The Company's obligations under the credit agreement are guaranteed by certain of its subsidiaries meeting materiality thresholds set forth in the credit agreement. To secure the Company's obligations under the credit agreement, the Company and its domestic subsidiaries are required to pledge the equity securities of certain of their respective material subsidiaries, subject to certain exceptions and limitations.

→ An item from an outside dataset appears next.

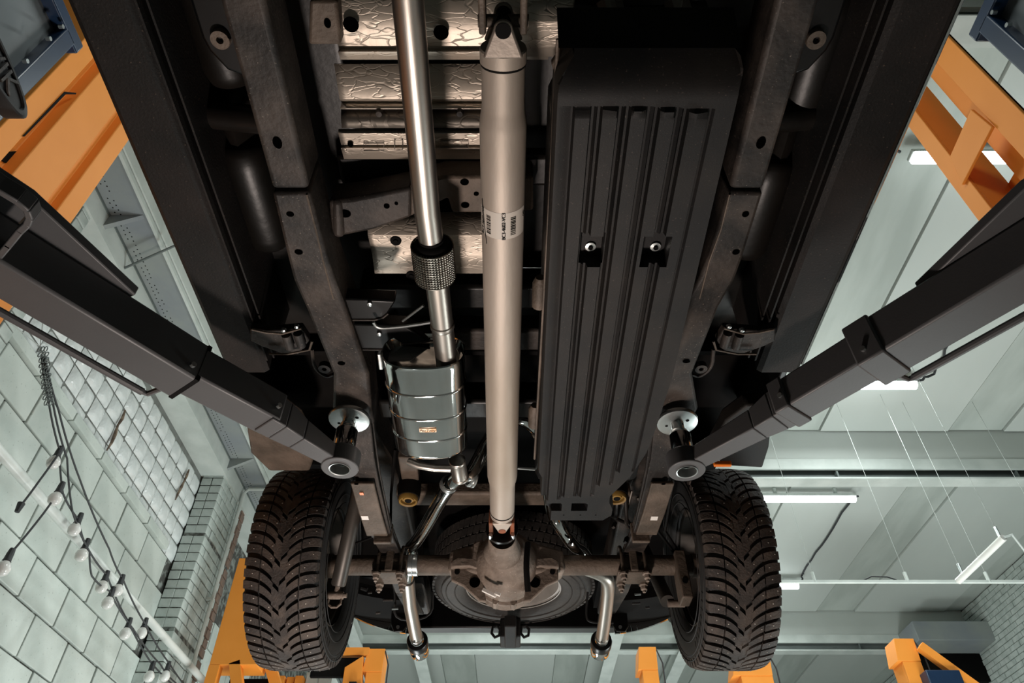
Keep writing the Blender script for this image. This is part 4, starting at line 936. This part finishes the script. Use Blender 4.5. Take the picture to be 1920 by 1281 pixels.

The credit agreement contains customary affirmative and negative covenants, including covenants that limit or restrict the Company and its subsidiaries' ability to, among other things, incur subsidiary indebtedness, grant liens, merge or consolidate, dispose of assets, make investments, make acquisitions, enter into certain transactions with affiliates, pay dividends or make distributions, repurchase stock, enter into restrictive agreements and enter into sale and leaseback transactions, in each case subject to customary exceptions for a credit facility of this size and type. The Company is also required to maintain compliance with consolidated senior and total leverage ratios and a consolidated interest coverage ratio. At September 30, 2016, the Company was in compliance with these covenants.

The credit agreement includes customary events of default that include, among other things, non-payment defaults, inaccuracy of representations and warranties, covenant defaults, cross default to material indebtedness, bankruptcy and insolvency defaults, material judgment defaults, ERISA defaults and a change of control default. The occurrence of an event of default could result in the acceleration of the obligations under the credit agreement. Under certain circumstances, a default interest rate will apply on all obligations during the existence of an event of default under the credit agreement at a per annum rate equal to 2.00% above the applicable interest rate for any overdue principal and 2.00% above the rate applicable for base rate loans for any other overdue amounts.